Contra a crise é necessária mais democracia, mais e maior participação dos cidadãos, maior proximidade e transparência da administração e não menos pessoas públicas, menos órgãos eleitos,menos cidadãos a decidir sobre a coisa pública, mais distância entreadministradores e administrados, mais secretismo nas decisões.
No nosso entendimento, o poder local democrático deve seguir o caminho de ir ao encontro do espírito e dos princípios consagrados na nossa Constituição de respeito pela sua autonomia, de respeito pela justa repartição dos recursos entre a administração central e a administração local. E, de uma forma global, o poder local democrático deve continuar, como fez até aqui, a contribuir para o desenvolvimento local e para o desenvolvimento do nosso País!
A seriedade e coerência de qualquer reforma da organização administrativa que se pretenda eficaz deve considerar prioritariamente a criação das Regiões Administrativas e não a extinção de freguesias ou municípios.

Entendemos que a pronúncia por parte desta Assembleia Municipal nunca deverá estar sujeita à chantagem ou levá-la a adotar uma posição de alinhamento cúmplice com a legislação que nos querem impor, ignorando posições já aqui assumidas e contrariando os pareceres que algumas freguesias aqui fizeram chegar sob a forma de moções aprovadas por unanimidade nas respetivas assembleias de freguesia.
Enviar à Assembleia da república uma lista que faça exatamente o que o governo pretende, ou seja, colocar o nome de freguesias a extinguir que a proposta de lei já aponta, seria uma conivência inaceitável com este processo de imoralidade politica. Mais que isso, seria uma traição a quem nos elegeu e às freguesias e populações que, mesmo definhando demograficamente, ainda conseguem sobreviver até que alguém, como agora o governo pretende, lhes dê a machadada final.
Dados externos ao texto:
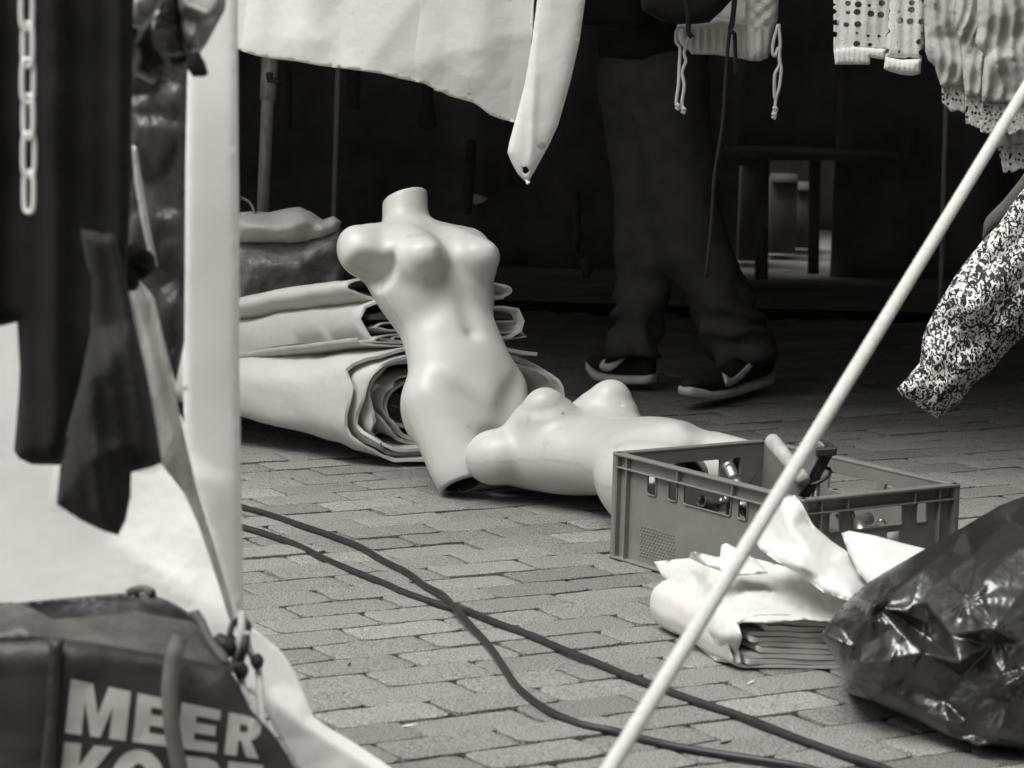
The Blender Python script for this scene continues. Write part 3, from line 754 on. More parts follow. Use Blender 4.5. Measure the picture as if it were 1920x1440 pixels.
# loose clamps and bolts on the crate floor: each a short tube with a bolt through it
kinds = ['short steel pipe clamp lying in the crate', 'small steel bolt lying in the crate', 'bent iron hook lying in the crate']
rb2 = random.Random(5)
heap = [(0.27, 0.04, .155), (0.30, 0.05, .16), (0.33, 0.04, .157), (0.35, 0.06, .16), (0.25, 0.06, .15), (0.41, 0.045, .16), (0.44, 0.07, .14), (0.42, 0.1, .12), (0.53, 0.14, .13), (0.55, 0.19, .14),
        (0.54, 0.25, .13), (0.5, 0.2, .14), (0.45, 0.28, .13), (0.36, 0.2, .10), (0.3, 0.25, .10), (0.2, 0.12, .08), (0.5, 0.3, .12), (0.38, 0.14, .12), (0.55, 0.07, .14), (0.29, 0.1, .14)]
for i, (u, v, zt) in enumerate(heap):
    c = at_crate(u, v, zt); a = rb2.uniform(0, 6.28); dv = np.array([math.cos(a), math.sin(a), rb2.uniform(-0.25, 0.5)]); dv /= np.linalg.norm(dv)
    k = i % 3
    if k == 0:
        e = empty('pipe_clamp', c, group='pipe clamps in the crate')
        pv = np.cross(dv, UZ); pv /= np.linalg.norm(pv)
        t_ = tube([c - dv * 0.026, c - dv * 0.025, c + dv * 0.025, c + dv * 0.026], [0.011, 0.013, 0.013, 0.011], 16, sub=1, caps=False)
        t2 = tube([c + dv * 0.026, c + dv * 0.025, c - dv * 0.025, c - dv * 0.026], [0.0105, 0.0095, 0.0095, 0.0105], 16, sub=1, caps=False)
        obj('sleeve', join([t_, t2]), M['steel'], e); obj('bolt', tube([c + pv * 0.01, c + pv * 0.026], 0.004, 8, sub=1), M['iron'], e)
        tag(e, kinds[0], 'clamp')
    elif k == 1:
        e = empty('bolt', c, group='bolts in the crate')
        obj('shank', tube([c - dv * 0.03, c + dv * 0.02], 0.0045, 10, sub=1), M['steel'], e)
        obj('hex_head', tube([c + dv * 0.02, c + dv * 0.027], 0.0092, 6, sub=1), M['steel'], e)
        tag(e, kinds[1], 'bolt')
    else:
        s2 = np.cross(dv, UZ); s2 /= np.linalg.norm(s2)
        o = obj('iron_hook', tube([c - dv * 0.05, c, c + dv * 0.025 + UZ * 0.008, c + dv * 0.03 + UZ * 0.025, c + dv * 0.01 + UZ * 0.03], 0.0042, 8), M['iron' if i % 2 else 'steel'])
        tag(o, kinds[2], 'hook', 'iron hooks in the crate')
# a tangle of loose webbing fills the bottom under the ironware
def heap_surface():
    g = np.linspace(0.018, 0.582, 50); gv = np.linspace(0.018, 0.382, 34); U, V = np.meshgrid(g, gv, indexing='ij')
    zz = 0.075 + 0.03 * np.clip((U - 0.1) / 0.4, 0, 1) + 0.022 * fbm(np.stack([U, V, 0 * U], -1), 22, 4) + 0.01 * ridged(np.stack([U, V, 0 * U], -1), 40, 4)
    fr = CO + U[..., None] * ca + V[..., None] * cb + zz[..., None] * UZ; bk = CO + U[..., None] * ca + V[..., None] * cb + 0.011 * UZ
    t = []
    for i in range(49):
        for j in range(33):
            k = i * 34 + j; t += [(k, k + 34, k + 35), (k, k + 35, k + 1)]
    return shell(fr.reshape(-1, 3), bk.reshape(-1, 3), t)
tag(obj('webbing', heap_surface(), M['dim2']), 'dark crumpled webbing under the ironware on the crate floor', 'webbing')

# ================================================================== ROLLED TARPAULINS
def spiral(a, b, turns, gap, start=0.0, n=46, sq=2.6, jit=0.004, seed=0, aspect=None):
    """flattened spiral polyline (s, z) from outside to inside"""
    out = []
    N = int(turns * n)
    for i in range(N + 1):
        t = start + 2 * math.pi * i / n; k = i / n
        ra = max(0.012, a - gap * k * (a / max(b, 1e-6)) * 0.9); rb_ = max(0.006, b - gap * k)
        c, s_ = math.cos(t), math.sin(t)
        e = 2 / sq
        x = ra * abs(c) ** e * (1 if c >= 0 else -1); zz = rb_ * abs(s_) ** e * (1 if s_ >= 0 else -1)
        j = jit * noise(np.array([[t * 1.3, k * 3.1, seed * 1.7]]), 1.0, seed)[0]
        out.append((x + j * 1.3, zz + j))
    return out
rollA = G(772, 868); rollB = G(452, 822)
ra_dir = (rollB - rollA); ra_dir[2] = 0; ra_dir /= np.linalg.norm(ra_dir)           # axis of the bundle, away to the left
# end face direction: across the view
es = np.array([0.985, 0.17, 0]); es /= np.linalg.norm(es)
rc = P(856, 748, 6.83)
bigc = np.array([rc[0], rc[1], 0.146])
ax_roll = np.array([-0.80, 0.60, 0.0]); ax_roll /= np.linalg.norm(ax_roll)
stack_lab = 'rolled white tarpaulins piled behind the leaning mannequin'
big = empty('rolled_tarp', (bigc[0], bigc[1], 0), 'thickest rolled white tarpaulin, on the paving under the others behind the leaning mannequin', 'tarpaulin', 'rolled tarpaulins behind the mannequin')
obj('outer_wrap', ribbon_extrude(spiral(0.285, 0.147, 2.7, 0.015, start=D(60), seed=1, jit=0.005, sq=2.9), 0.008, bigc, es, UZ, ax_roll, 1.25, 44, wob=0.010, ws=5, seed=3, end_rag=0.03, taper=0.62, rid=0.005), M['tarp'], big)
obj('inner_roll', ribbon_extrude(spiral(0.215, 0.100, 2.6, 0.016, start=D(150), seed=4, jit=0.012, sq=2.3), 0.007, bigc + ax_roll * 0.02 + UZ * -0.004, es, UZ, ax_roll, 1.15, 36, wob=0.014, ws=8, seed=6, end_rag=0.03, taper=0.62, rid=0.005), M['tarp'], big)
obj('crumpled_core', ribbon_extrude([(-0.14, -0.075), (-0.06, -0.05), (-0.1, -0.02), (0.0, -0.045), (0.03, 0.01), (0.09, -0.03), (0.12, 0.02), (0.05, 0.05), (-0.02, 0.035)], 0.004, bigc + ax_roll * 0.09, es, UZ, ax_roll, 1.0, 30, wob=0.03, ws=11, seed=8, taper=0.62), M['tarpg'], big)
# second, folded flat
sc2 = P(838, 590, 6.85)
m2 = empty('rolled_tarp', (sc2[0], sc2[1], 0.30), 'flat folded white tarpaulin, middle one of the pile behind the leaning mannequin', 'tarpaulin', 'rolled tarpaulins behind the mannequin')
up2 = np.array([0.0, 0.0, 1.0])
ax2 = np.array([-0.80, 0.60, -0.20]); ax2 /= np.linalg.norm(ax2)
zc2 = float(P(652, 596, 6.85)[2])
c2 = np.array([sc2[0], sc2[1], zc2])
obj('outer_wrap', ribbon_extrude([(0.13, 0.052), (0.08, 0.058), (-0.05, 0.055), (-0.15, 0.05), (-0.195, 0.03), (-0.205, 0.0), (-0.19, -0.04), (-0.1, -0.052), (0.05, -0.05), (0.15, -0.046), (0.178, -0.03), (0.185, 0.0), (0.17, 0.026), (0.13, 0.03), (0, 0.028), (-0.13, 0.022)], 0.006, c2, es, up2, ax2, 1.2, 40, wob=0.008, ws=6, seed=11, end_rag=0.03, rid=0.004), M['tarp'], m2)
obj('folded_layers', ribbon_extrude([(0.2, 0.004), (0.0, 0.0), (-0.13, -0.004), (-0.15, -0.014), (-0.12, -0.022), (0.05, -0.024), (0.2, -0.024), (0.21, -0.034), (0.18, -0.038), (-0.1, -0.036)], 0.004, c2 + ax2 * 0.02, es, up2, ax2, 1.1, 30, wob=0.006, ws=9, seed=12), M['tarpg'], m2)
obj('dark_slot_sheet', ribbon_extrude([(0.19, 0.014), (-0.16, 0.010)], 0.012, c2 + ax2 * 0.03, es, up2, ax2, 1.1, 20, wob=0.003, ws=9, seed=14), M['tarpd'], m2)  # near-black sheet in the slot between the folded layers
# third, a tube on top
zc3 = float(P(660, 540, 6.87)[2])
sc3 = P(812, 556, 6.87)
c3 = np.array([sc3[0], sc3[1], zc3])
m3 = empty('rolled_tarp', (c3[0], c3[1], zc3 - 0.05), 'flattened white tarpaulin roll with dark spiral end, topmost of the pile behind the mannequin', 'tarpaulin', 'rolled tarpaulins behind the mannequin')
obj('outer_wrap', ribbon_extrude(spiral(0.225, 0.034, 1.1, 0.008, start=D(80), seed=21, jit=0.004, sq=2.3), 0.006, c3, es, up2, ax2, 1.2, 40, wob=0.007, ws=5, seed=21, end_rag=0.015, rid=0.003), M['tarp'], m3)
obj('dark_spiral', ribbon_extrude(spiral(0.185, 0.019, 1.9, 0.006, start=D(170), seed=22, jit=0.002, sq=2.2), 0.004, c3 + ax2 * 0.012, es, up2, ax2, 0.35, 26, wob=0.002, ws=8, seed=22), M['tarpd'], m3)
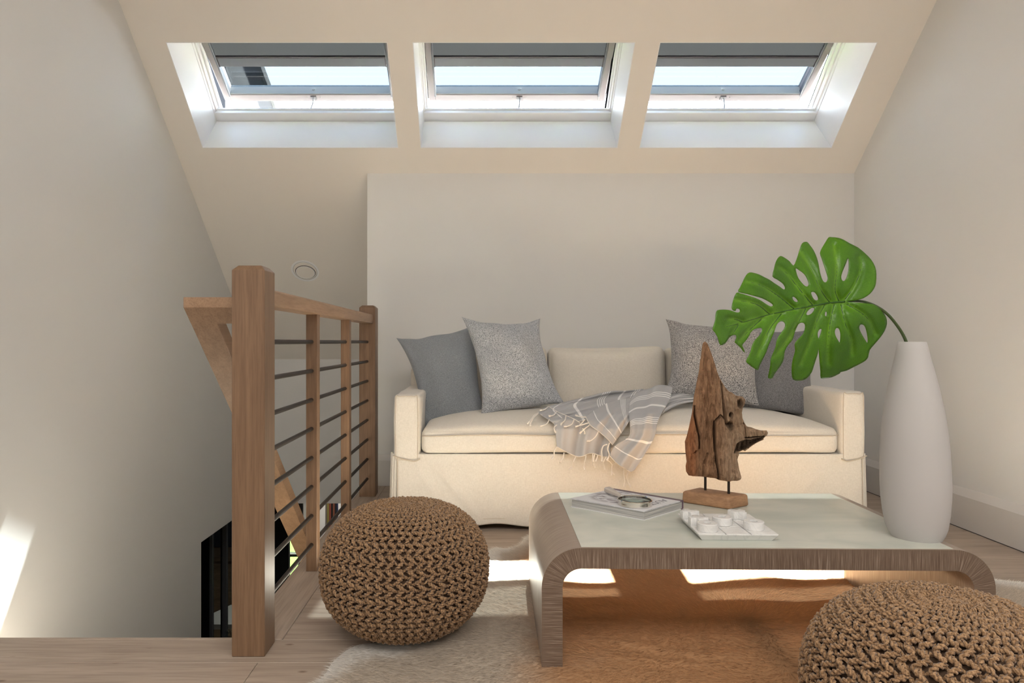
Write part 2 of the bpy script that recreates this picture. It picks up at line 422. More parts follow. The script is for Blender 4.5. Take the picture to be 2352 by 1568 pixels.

Que não sejamos nós, enquanto eleitos num órgão do Poder Local democrático a pactuar com esta asfixia das populações.

Entendemos que só existe uma posição de honra e verticalidade na defesa do nosso concelho e, por abrangência, no combate à desertificação e aos desequilíbrios territoriais do nossos país: a recusa de envolvimento num processo que não só contribuiria para trair a resistência e o protesto das freguesias do nosso concelho, fazendo de nós cúmplices dos objetivos do governo, promotores diretos da liquidação das freguesias e fatores de ilibação, de facto e na prática, das responsabilidades políticas deste governo.
Assim, creio que para conciliarmos uma posição digna com a formalidade do disposto no número 4, do artigo 10º da Proposta de Lei nº 44/XII, esta assembleia só terá uma pronúncia possível: incluir todos os elementos solicitados de acordo com a manutenção das freguesias existentes e, na nota justificativa, fundamentar essa pronúncia nos objetivos e princípios da Proposta de Lei (artigos 2º e 3º), que são contraditos pelos parâmetros impositivos da referida Proposta, bem como nos pareceres que nos chegaram das Assembleias de Freguesia.
Para os mais conformistas ou temerosos, é necessário destacar o papel de resistência cívica que algumas vezes temos de assumir, infelizmente, por força do que nos é imposto, opção cada vez mais necessária.

No entanto, convém ter claro que, mesmo numa visão estritamente regulamentar, o pior que poderá resultar desta pronúncia é a agregação forçada das freguesias por imposição da Unidade Técnica constituída pela maioria PSD/CDS. Ora, se tal vier a suceder, e esperemos que a contestação por parte da esmagadora maioria dos municípios impeça a continuidade do processo, mas se tal vier a suceder, esta Assembleia Municipal sai com dignidade deste processo, obrigando o governo e os seus acólitos a darem a cara e assumirem a extinção das freguesias.
Para além disso, as interpretações que podem ser feitas do número 1 do artigo 13º da Proposta de Lei, poderão conduzir a um prolongar do processo, arrastamento que manterá vivas, mesmo que por pouco mais tempo, freguesias que têm história e passado e a que só estas políticas de revanchismo e de retrocesso poderão retirar o futuro.